» **WHAT THE TASK ASKS**: Everything in the listing below from the line containing "The Blender Python" through the line containing "back = back or o" should be repeated exactly; leave out every other line.
..........
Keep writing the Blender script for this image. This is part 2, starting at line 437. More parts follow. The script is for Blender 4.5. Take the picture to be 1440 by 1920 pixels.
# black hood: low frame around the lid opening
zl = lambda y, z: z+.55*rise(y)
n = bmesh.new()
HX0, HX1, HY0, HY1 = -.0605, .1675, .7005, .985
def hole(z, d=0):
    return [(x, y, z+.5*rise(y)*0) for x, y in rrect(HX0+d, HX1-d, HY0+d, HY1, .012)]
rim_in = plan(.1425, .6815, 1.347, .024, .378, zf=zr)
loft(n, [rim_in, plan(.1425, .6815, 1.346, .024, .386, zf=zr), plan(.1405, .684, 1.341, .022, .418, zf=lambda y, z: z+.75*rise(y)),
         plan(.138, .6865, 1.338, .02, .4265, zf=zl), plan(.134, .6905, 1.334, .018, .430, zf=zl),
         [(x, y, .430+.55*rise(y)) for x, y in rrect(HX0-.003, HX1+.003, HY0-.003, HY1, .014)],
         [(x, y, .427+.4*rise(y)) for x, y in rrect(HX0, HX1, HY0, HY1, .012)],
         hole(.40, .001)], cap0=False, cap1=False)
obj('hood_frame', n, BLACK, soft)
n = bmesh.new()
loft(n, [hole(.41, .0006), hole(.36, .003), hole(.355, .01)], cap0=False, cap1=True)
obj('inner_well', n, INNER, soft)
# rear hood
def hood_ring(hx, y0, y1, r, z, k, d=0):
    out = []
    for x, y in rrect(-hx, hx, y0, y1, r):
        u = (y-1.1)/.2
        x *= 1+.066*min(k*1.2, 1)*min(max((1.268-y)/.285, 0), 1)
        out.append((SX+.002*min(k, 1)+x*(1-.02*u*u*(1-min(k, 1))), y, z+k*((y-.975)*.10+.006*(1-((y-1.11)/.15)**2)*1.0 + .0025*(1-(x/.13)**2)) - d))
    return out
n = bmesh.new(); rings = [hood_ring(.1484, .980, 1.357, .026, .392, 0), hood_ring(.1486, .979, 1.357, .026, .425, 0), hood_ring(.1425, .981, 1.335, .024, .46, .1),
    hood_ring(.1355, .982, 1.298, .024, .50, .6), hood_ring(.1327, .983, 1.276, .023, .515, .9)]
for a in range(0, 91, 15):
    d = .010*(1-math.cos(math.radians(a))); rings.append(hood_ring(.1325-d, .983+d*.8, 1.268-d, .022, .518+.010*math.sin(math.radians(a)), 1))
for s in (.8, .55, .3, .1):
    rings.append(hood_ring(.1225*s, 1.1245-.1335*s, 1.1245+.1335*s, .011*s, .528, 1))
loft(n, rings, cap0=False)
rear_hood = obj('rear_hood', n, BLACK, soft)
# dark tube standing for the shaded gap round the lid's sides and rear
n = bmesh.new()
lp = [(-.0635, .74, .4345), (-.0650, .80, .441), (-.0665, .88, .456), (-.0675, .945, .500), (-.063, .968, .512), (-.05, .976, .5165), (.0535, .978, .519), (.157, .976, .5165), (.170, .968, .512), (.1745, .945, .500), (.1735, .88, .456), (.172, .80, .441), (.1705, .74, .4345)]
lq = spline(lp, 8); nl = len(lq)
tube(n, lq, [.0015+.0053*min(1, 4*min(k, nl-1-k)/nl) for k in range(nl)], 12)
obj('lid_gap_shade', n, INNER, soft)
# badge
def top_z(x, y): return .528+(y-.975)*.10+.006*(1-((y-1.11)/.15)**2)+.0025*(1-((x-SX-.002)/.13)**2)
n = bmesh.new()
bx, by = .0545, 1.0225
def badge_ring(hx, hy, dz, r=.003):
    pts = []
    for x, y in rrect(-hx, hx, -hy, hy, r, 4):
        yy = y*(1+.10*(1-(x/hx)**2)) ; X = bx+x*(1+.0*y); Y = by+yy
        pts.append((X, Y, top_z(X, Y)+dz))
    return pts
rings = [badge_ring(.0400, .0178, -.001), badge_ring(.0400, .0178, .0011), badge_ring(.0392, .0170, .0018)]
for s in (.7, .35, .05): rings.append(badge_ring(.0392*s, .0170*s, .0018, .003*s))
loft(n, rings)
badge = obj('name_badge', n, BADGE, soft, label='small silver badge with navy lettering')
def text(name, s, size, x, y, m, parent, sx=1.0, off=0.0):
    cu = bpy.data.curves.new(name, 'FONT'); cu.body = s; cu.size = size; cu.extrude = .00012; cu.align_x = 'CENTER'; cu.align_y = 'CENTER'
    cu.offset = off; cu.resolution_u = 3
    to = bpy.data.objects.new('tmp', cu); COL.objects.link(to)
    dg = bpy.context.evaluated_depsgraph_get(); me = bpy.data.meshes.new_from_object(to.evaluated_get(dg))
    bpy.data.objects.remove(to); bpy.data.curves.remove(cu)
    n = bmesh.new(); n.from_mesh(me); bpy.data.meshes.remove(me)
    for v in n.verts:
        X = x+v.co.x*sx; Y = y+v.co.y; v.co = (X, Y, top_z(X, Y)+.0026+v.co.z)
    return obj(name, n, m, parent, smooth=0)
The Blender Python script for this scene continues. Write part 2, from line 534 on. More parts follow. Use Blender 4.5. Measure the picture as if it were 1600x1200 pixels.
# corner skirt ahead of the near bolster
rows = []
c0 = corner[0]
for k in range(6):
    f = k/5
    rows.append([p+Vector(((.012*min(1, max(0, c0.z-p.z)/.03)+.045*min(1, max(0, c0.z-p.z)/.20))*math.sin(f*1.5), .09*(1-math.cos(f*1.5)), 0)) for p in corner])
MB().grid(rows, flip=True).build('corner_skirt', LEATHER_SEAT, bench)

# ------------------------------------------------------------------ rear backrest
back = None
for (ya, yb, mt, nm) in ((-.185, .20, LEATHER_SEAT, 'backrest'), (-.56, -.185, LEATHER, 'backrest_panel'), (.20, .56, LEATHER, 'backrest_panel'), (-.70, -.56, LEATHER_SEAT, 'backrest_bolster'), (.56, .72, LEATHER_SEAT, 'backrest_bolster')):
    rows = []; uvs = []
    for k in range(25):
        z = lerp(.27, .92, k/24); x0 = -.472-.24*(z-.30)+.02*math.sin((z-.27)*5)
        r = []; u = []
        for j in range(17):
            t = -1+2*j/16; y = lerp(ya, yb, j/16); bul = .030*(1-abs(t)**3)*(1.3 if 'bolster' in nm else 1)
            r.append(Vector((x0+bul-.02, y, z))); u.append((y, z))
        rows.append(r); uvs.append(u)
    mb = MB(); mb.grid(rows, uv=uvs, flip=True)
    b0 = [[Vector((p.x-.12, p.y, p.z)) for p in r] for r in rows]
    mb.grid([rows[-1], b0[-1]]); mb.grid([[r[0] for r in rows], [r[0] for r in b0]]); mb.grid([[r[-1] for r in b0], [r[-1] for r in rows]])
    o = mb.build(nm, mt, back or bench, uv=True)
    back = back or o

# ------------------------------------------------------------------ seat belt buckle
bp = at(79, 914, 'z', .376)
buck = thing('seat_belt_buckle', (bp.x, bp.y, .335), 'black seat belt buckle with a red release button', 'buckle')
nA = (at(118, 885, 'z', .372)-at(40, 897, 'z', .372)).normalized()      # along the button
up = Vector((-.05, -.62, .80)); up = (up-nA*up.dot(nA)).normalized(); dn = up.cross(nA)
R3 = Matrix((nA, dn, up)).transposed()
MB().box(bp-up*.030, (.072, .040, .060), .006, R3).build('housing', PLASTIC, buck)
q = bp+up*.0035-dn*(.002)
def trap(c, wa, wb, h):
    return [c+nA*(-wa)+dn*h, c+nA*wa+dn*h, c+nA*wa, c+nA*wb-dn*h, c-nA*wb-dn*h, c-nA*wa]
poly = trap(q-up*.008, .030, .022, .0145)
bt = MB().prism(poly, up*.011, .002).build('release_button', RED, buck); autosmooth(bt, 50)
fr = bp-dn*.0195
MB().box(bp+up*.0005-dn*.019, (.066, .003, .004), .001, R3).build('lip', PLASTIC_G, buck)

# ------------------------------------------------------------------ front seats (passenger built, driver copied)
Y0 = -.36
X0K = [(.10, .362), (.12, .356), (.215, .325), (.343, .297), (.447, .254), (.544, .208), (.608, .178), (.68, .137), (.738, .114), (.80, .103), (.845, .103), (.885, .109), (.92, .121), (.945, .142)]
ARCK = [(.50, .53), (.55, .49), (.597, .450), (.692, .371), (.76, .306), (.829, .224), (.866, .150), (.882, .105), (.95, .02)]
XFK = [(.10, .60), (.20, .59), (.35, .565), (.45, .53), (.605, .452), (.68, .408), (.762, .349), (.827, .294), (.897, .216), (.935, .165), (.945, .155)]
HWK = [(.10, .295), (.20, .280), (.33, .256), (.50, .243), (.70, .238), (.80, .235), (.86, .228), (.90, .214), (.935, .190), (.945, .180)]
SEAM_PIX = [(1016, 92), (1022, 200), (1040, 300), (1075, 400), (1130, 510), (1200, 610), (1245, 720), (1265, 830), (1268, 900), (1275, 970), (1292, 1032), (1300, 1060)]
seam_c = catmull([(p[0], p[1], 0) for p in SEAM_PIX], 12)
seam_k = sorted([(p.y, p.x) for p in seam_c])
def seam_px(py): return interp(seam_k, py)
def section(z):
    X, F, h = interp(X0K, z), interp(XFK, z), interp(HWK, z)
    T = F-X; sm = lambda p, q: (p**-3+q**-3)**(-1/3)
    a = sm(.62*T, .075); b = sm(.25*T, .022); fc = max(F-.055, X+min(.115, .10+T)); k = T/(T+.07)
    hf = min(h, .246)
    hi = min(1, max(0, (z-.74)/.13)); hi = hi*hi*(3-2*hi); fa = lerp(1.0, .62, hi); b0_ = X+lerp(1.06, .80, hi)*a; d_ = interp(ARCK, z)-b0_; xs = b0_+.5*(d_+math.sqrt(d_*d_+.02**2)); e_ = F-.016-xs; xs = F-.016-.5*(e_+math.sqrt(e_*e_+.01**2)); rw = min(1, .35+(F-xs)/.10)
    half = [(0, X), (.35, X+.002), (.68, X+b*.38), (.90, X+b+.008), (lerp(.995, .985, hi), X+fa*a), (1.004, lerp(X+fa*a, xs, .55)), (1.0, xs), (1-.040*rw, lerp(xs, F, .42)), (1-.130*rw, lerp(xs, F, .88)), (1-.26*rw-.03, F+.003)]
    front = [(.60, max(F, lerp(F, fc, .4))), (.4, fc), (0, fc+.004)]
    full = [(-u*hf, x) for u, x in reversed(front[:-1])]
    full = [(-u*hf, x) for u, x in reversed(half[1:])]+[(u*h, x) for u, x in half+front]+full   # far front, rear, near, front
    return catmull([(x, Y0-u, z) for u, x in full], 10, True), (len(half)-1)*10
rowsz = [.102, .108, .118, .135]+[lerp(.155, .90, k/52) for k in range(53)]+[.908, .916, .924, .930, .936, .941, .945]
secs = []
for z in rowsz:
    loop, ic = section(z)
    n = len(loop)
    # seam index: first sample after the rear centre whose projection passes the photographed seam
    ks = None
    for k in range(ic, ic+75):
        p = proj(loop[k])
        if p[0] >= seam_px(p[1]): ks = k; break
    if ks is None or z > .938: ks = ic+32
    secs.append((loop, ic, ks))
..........
» **TASK RESULT**:
The Blender Python script for this scene continues. Write part 2, from line 534 on. More parts follow. Use Blender 4.5. Measure the picture as if it were 1600x1200 pixels.
# corner skirt ahead of the near bolster
rows = []
c0 = corner[0]
for k in range(6):
    f = k/5
    rows.append([p+Vector(((.012*min(1, max(0, c0.z-p.z)/.03)+.045*min(1, max(0, c0.z-p.z)/.20))*math.sin(f*1.5), .09*(1-math.cos(f*1.5)), 0)) for p in corner])
MB().grid(rows, flip=True).build('corner_skirt', LEATHER_SEAT, bench)

# ------------------------------------------------------------------ rear backrest
back = None
for (ya, yb, mt, nm) in ((-.185, .20, LEATHER_SEAT, 'backrest'), (-.56, -.185, LEATHER, 'backrest_panel'), (.20, .56, LEATHER, 'backrest_panel'), (-.70, -.56, LEATHER_SEAT, 'backrest_bolster'), (.56, .72, LEATHER_SEAT, 'backrest_bolster')):
    rows = []; uvs = []
    for k in range(25):
        z = lerp(.27, .92, k/24); x0 = -.472-.24*(z-.30)+.02*math.sin((z-.27)*5)
        r = []; u = []
        for j in range(17):
            t = -1+2*j/16; y = lerp(ya, yb, j/16); bul = .030*(1-abs(t)**3)*(1.3 if 'bolster' in nm else 1)
            r.append(Vector((x0+bul-.02, y, z))); u.append((y, z))
        rows.append(r); uvs.append(u)
    mb = MB(); mb.grid(rows, uv=uvs, flip=True)
    b0 = [[Vector((p.x-.12, p.y, p.z)) for p in r] for r in rows]
    mb.grid([rows[-1], b0[-1]]); mb.grid([[r[0] for r in rows], [r[0] for r in b0]]); mb.grid([[r[-1] for r in b0], [r[-1] for r in rows]])
    o = mb.build(nm, mt, back or bench, uv=True)
    back = back or o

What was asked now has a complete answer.